The production’s co-producer Marcel Meyer said: “It was brave to showcase the play back then because the play has strong political undertones and it deals with the horrors of racism, set in the deep south of America.
“Art helps us reflect and interrogate who we were and who we are and the reasons why we can never go back. Williams speaks like a true poet, he speaks about human heart.”
This production of Sweet Bird of Youth was commissioned by the Provincetown Tennessee Williams Theatre Festival to play in repertory with Abrahamse & Meyer’s six-person Hamlet.
The 2017 Tennessee Williams Festival was curated around the theme of pairing plays by Williams with those of Shakespeare.
The play opens in the same month Williams would have celebrated his 107th birthday.

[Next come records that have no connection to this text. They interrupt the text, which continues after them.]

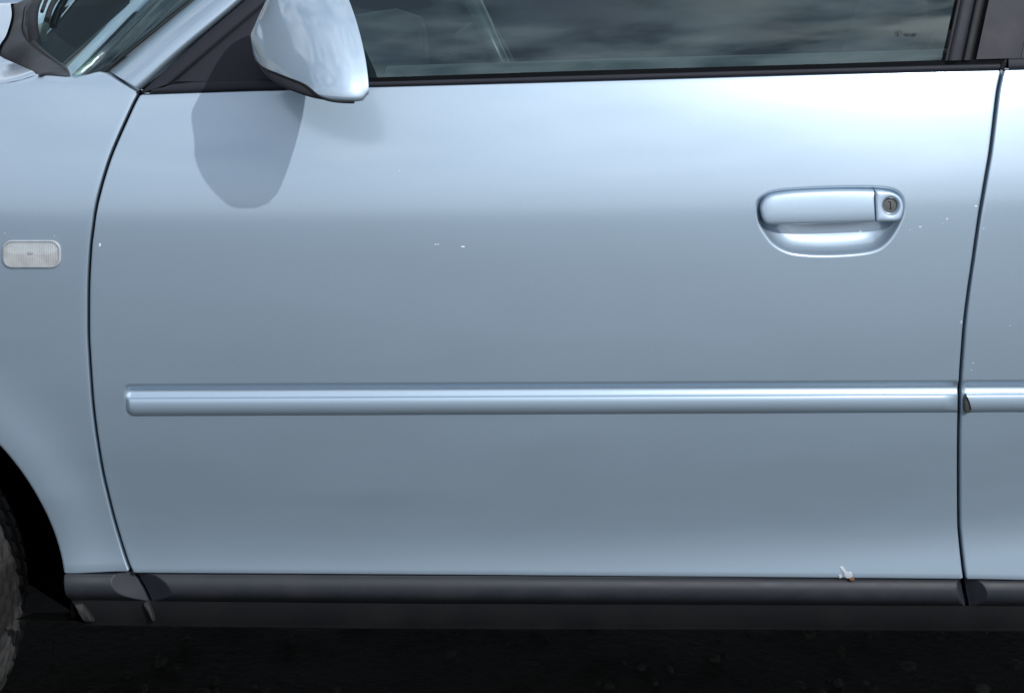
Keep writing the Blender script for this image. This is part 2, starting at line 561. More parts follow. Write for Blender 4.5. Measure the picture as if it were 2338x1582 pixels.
def resample(c, n, closed=True):
    c = np.array(c)
    if closed:
        c = np.vstack([c, c[:1]])
    s = np.concatenate([[0], np.cumsum(np.linalg.norm(np.diff(c, axis=0), axis=1))])
    t = np.linspace(0, s[-1], n + 1)[:-1] if closed else np.linspace(0, s[-1], n)
    return np.stack([np.interp(t, s, c[:, k]) for k in range(c.shape[1])], -1)

# ------------------------------------------------------------------ ground
GZ = -0.055
def build_ground():
    xs = np.unique(np.concatenate([[-300, -80, -25, -8], np.linspace(-3.2, 3.2, 150), [8, 25, 80, 300]]))
    ys = np.unique(np.concatenate([[-300, -80, -25, -8], np.linspace(-3.0, 3.4, 130), [8, 25, 80, 300]]))
    V = []
    for y in ys:
        for x in xs:
            a = mnoise.noise(Vector((x * 1.7, y * 1.7, 0))) * 0.012 + mnoise.noise(Vector((x * 7, y * 7, 3))) * 0.006 + mnoise.noise(Vector((x * 23, y * 23, 9))) * 0.0035
            V.append((x, y, GZ - 0.010 + (a if max(abs(x), abs(y)) < 5 else 0)))
    n = len(xs)
    F = [(j * n + i, j * n + i + 1, (j + 1) * n + i + 1, (j + 1) * n + i) for j in range(len(ys) - 1) for i in range(n - 1)]
    o = mesh_obj('ground', V, F, M['ground'])
    o['kind'] = 'structure'
    # loose grit and pebbles
    V, F = [], []
    ico = bmesh.new(); bmesh.ops.create_icosphere(ico, subdivisions=1, radius=1)
    iv = [v.co.copy() for v in ico.verts]; jf = [[v.index for v in fc.verts] for fc in ico.faces]; ico.free()
    for k in range(2600):
        x = random.uniform(-1.6, 1.6); y = random.uniform(-1.2, 1.6)
        r = 0.003 + 0.011 * random.random() ** 3
        b = len(V)
        sx, sy, sz = [random.uniform(0.6, 1.3) for _ in range(3)]
        an = random.uniform(0, 6.28)
        for c in iv:
            q = 1 + random.uniform(-.2, .2)
            px, py = c.x * sx * r * q, c.y * sy * r * q
            V.append((x + px * math.cos(an) - py * math.sin(an), y + px * math.sin(an) + py * math.cos(an), GZ - 0.006 + r * 0.4 + c.z * sz * r * 0.7 * q))
        F += [tuple(i + b for i in q) for q in jf]
    g = mesh_obj('gravel', V, F, M['stone'], None, False)
    g['kind'] = 'stuff'
    g['label'] = 'loose grey grit scattered on dark ground under the car'
    g['category'] = 'gravel'
build_ground()

# ------------------------------------------------------------------ the car
car = empty('car', (0, 0.85, GZ))
car['label'] = 'pale metallic blue hatchback seen close from its driver side'
car['category'] = 'car'
def part(o):
    """parent a part to the car, keeping the coordinates it was built in"""
    o.parent = car
    o.matrix_parent_inverse = Matrix.Translation(-Vector(car.location))
    return o

# ---- door skin with handle bowl and pressed groove
bowl_px = [(1726, 468), (1727.5, 490), (1733, 513), (1742.4, 531), (1761.8, 556.4), (1787.6, 573.6), (1819.8, 582.5), (1884.4, 586), (1959.7, 582),
           (2002.7, 573), (2028.5, 554.3), (2045.8, 530.6), (2057, 509), (2064, 490), (2066, 470), (2061, 450), (2046, 435), (2015, 428), (1950, 426), (1870, 428),
           (1800, 432), (1763, 437), (1741, 447), (1730, 457)]
BOWL = poly_xz(bowl_px + bowl_px[:1], 4)[:-1]
def groove(x, z, u0=286, end=1e9):
    """pressed channel above the rubbing strip"""
    u = x / S / (1 + f(x, z) / D) + 1169
    vv = 1382 - ((ZC + (z - ZC) / (1 + f(x, z) / D)) - 0.30) / S
    v = vv + (u - 290) * (8.6 / 1890)
    prof = np.interp(v, [876, 880, 884, 889, 894, 898, 902, 906.5, 910, 940, 948], [0, .0006, .0022, .0042, .0050, .0046, .0034, .0018, .0014, .0006, 0])
    a = np.clip((u - u0) / 9.0, 0, 1)
    return prof * a * a * (3 - 2 * a)
BP = spline([(-6, 0), (-3, 0.0), (-1, 0.08), (0.5, 0.5), (2, 1.9), (4, 5.0), (7, 9.2), (12, 14), (20, 18.6), (30, 21.5), (40, 22.5), (60, 22.6)], 8)
def f_door(x, z):
    y = f(x, z)
    d = sdf(BOWL, x, z)
    cup = np.interp(d * 1000, BP[:, 0], BP[:, 1]) * 0.001
    return y + cup + groove(x, z)

def frac(breaks, a, b):
    return (steps(breaks) - a) / (b - a)
xa, xb = float(gapL(0.86)), float(gapR(0.86))
hx0, hx1 = P(1712, 500)[0], P(2082, 500)[0]
zb0, zt0 = float(bottom(0.2)), float(belt(0.2))
z_of = lambda v: P(1200, v)[2]
door = part(panel('door', lambda z: gapL(z, 0.0046), lambda z: gapR(z, -0.0050), lambda x: bottom(x) + 0.002, lambda x: belt(x) - 0.0022, f_door,
                  frac([(xa, xa + 0.03, 0.0015), (xa + .03, xa + .13, .004), (xa + 0.13, hx0, 0.010), (hx0, hx1, 0.00115), (hx1, xb, 0.004)], xa, xb),
                  frac([(zb0, z_of(960), 0.006), (z_of(960), z_of(870), 0.0009), (z_of(870), z_of(604), 0.006), (z_of(604), z_of(418), 0.0012), (z_of(418), zt0, 0.005)], zb0, zt0),
                  M['paint'], folds={'L': (0.0024, 0.016), 'R': (0.0026, 0.016), 'B': (0.0018, 0.012), 'T': (0.0014, 0.02)}))
door['label'] = 'wide pale blue front door with pull handle and rubbing strip'

# ---- handle
gp = [(1993, 432.4), (1938, 431.6), (1873.6, 432.7), (1809, 436), (1766, 441.5), (1750, 448), (1741, 457), (1736, 468), (1735, 478), (1737, 490), (1741, 501), (1747, 507.5), (1754, 510), (1766, 510.3),
      (1830, 509.6), (1895, 508), (1995, 504.6)]
grip_xz = np.array([P(a, b)[[0, 2]] for a, b in list(spline(gp, 8)) + [(1994.6, 490), (1994, 470), (1993.4, 450)]])
grip_xz = resample(grip_xz, 150)
lp = [(1995.6, 432.8), (2008, 433), (2024, 435), (2038, 438.5), (2049, 444.5), (2056, 453), (2060, 464), (2060.8, 474), (2059, 486), (2055, 497), (2050, 501.5), (2042, 503), (2020, 503.8), (1997.8, 504.6)]
lock_xz = np.array([P(a, b)[[0, 2]] for a, b in list(spline(lp, 8)) + [(1997, 485), (1996.4, 460)]])
lock_xz = resample(lock_xz, 90)
def medial(o, squeeze=0.8, end=None):
    c = (o.max(0) + o.min(0)) / 2
    h = (o[:, 1].max() - o[:, 1].min()) / 2 * squeeze
    x0, x1 = o[:, 0].min() + h, o[:, 0].max() - h
    if x0 > x1:
        x0 = x1 = c[0]
    if end is not None:
        x1 = o[:, 0].max() - end
    m = o.copy()
    m[:, 0] = np.clip(o[:, 0], x0, x1)
    m[:, 1] = c[1] + (o[:, 1] - c[1]) * 0.02
    return m
fs = lambda x, z: float(f(x, z))
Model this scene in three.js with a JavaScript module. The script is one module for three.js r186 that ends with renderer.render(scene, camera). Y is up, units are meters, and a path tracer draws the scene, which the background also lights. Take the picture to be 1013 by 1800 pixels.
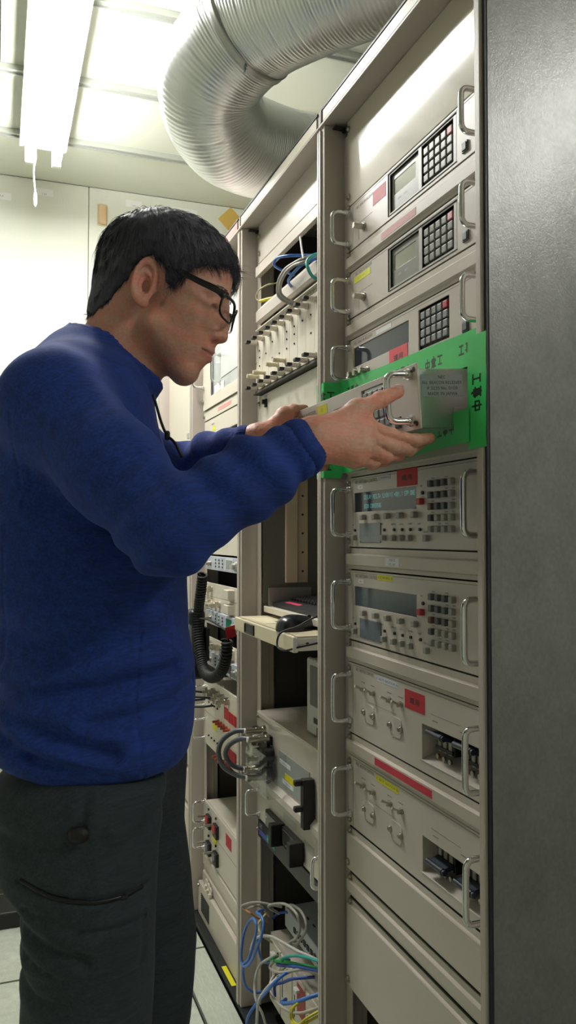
import * as THREE from 'three';
import { RoundedBoxGeometry } from 'three/addons/geometries/RoundedBoxGeometry.js';
import { mergeGeometries } from 'three/addons/utils/BufferGeometryUtils.js';
import { RectAreaLightUniformsLib } from 'three/addons/lights/RectAreaLightUniformsLib.js';

// ---------- camera, lights, exposure ----------
const scene = new THREE.Scene();
scene.background = new THREE.Color(0x000000);
const camera = new THREE.PerspectiveCamera(65.1, 1013 / 1800, 0.05, 40);
camera.position.set(-0.605, 1.235, 0);
camera.rotation.order = 'YXZ';
camera.rotation.y = -19.957 * Math.PI / 180;
camera.rotation.x = 1.666 * Math.PI / 180;
const renderer = new THREE.WebGLRenderer({ antialias: true });
renderer.toneMapping = THREE.LinearToneMapping;
renderer.toneMappingExposure = 1.0;
renderer.shadowMap.enabled = true;
RectAreaLightUniformsLib.init();
const LAMP_COLOR = new THREE.Color().setRGB(1.0, 0.988, 0.96);
const TUBE_GLOW = 40, LAMP_DOWN = 42;          // the tubes' glow and the light they throw down
const LAMPS = [                                // ceiling lamps: x, z of the middle, heading
  { x: -0.46, z: -2.40, light: LAMP_DOWN },
  { x: 1.15, z: 0.6, light: LAMP_DOWN * 0.22 },
];

// ---------- helpers ----------
const PI = Math.PI;
let seed = 7;
const rnd = () => { seed = (seed * 1664525 + 1013904223) >>> 0; return seed / 4294967296; };
const rr = (a, b) => a + (b - a) * rnd();
const V = (x, y, z) => new THREE.Vector3(x, y, z);
const used = new Map();
function numbered(n) { const c = used.get(n) ?? 0; used.set(n, c + 1); return c ? n + '_' + String(c).padStart(3, '0') : n; }
function meta(o, label, category, group) { o.userData.label = label; if (category) o.userData.category = category; if (group) o.userData.group = group; return o; }
function thing(name, label, category, pos = [0, 0, 0], ry = 0, group) {
  const g = new THREE.Group(); g.name = numbered(name); g.position.set(...pos); g.rotation.y = ry;
  scene.add(g); return meta(g, label, category, group);
}
function part(parent, name, geo, mat, x = 0, y = 0, z = 0, rx = 0, ry = 0, rz = 0) {
  const m = new THREE.Mesh(geo, mat); m.name = parent === scene ? numbered(name) : name;
  m.position.set(x, y, z); m.rotation.set(rx, ry, rz); m.castShadow = m.receiveShadow = true; parent.add(m); return m;
}
function struct(name, geo, mat, x, y, z) { const m = part(scene, name, geo, mat, x, y, z); m.userData.kind = 'structure'; return m; }
const cache = new Map();
const memo = (k, f) => { if (!cache.has(k)) cache.set(k, f()); return cache.get(k); };
const box = (w, h, d, r = 0.001, s = 1) => memo(`b${w.toFixed(5)},${h.toFixed(5)},${d.toFixed(5)},${r},${s}`, () => new RoundedBoxGeometry(w, h, d, s, Math.min(r, w / 2.01, h / 2.01, d / 2.01)));
const cyl = (r, h, n = 20, r2 = r) => memo(`c${r},${h},${n},${r2}`, () => new THREE.CylinderGeometry(r2, r, h, n));
const xyl = (r, h, n = 20, r2 = r) => memo(`z${r},${h},${n},${r2}`, () => new THREE.CylinderGeometry(r2, r, h, n).rotateX(PI / 2));   // along z, r2 at the outer end
const lathe = (k, pts, n = 24) => memo('l' + k, () => new THREE.LatheGeometry(pts.map((p) => new THREE.Vector2(...p)), n).rotateX(PI / 2));
const tubeGeo = (pts, r, seg = 0, n = 10, closed = false) => new THREE.TubeGeometry(new THREE.CatmullRomCurve3(pts.map((p) => (p.isVector3 ? p : V(...p))), closed, 'centripetal'), seg || pts.length * 8, r, n, closed);
function at(geo, x, y, z, rx = 0, ry = 0, rz = 0) { const g = geo.clone(); if (rx) g.rotateX(rx); if (ry) g.rotateY(ry); if (rz) g.rotateZ(rz); return g.translate(x, y, z); }
function merge(list) { return mergeGeometries(list.map((g) => { const n = g.index ? g.toNonIndexed() : g.clone(); for (const k of Object.keys(n.attributes)) if (!['position', 'normal', 'uv'].includes(k)) n.deleteAttribute(k); return n; })); }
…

Set in the small town of Saint Cloud, on the gulf coast of Mississippi, Sweet Bird of Youth tracks the fading dreams of hustler, Chance Wayne, a long-gone traveller returning home. Alongside Chance, former movie star Alexandra Del Lago (travelling incognito as Princess Kosmonopolis) faces her own uncertain future. The play contains some of Williams’ most evocative lyrical passages such as “I think that hate is a feeling that can only exist where there is no understanding”. It is regarded as one of his finest dramas.
This production is directed and designed by award-winning Fred Abrahamse.
The cast includes Fiona Ramsay, Dean Balie and Matthew Baldwin.
Sweet Bird of Youth plays at the Artscape Theatre from 31 March-8 April and as part of this repertory season Abrahamse & Meyer’s Hamlet will open shortly after on April 11.
Tickets for both productions are available at Computicket.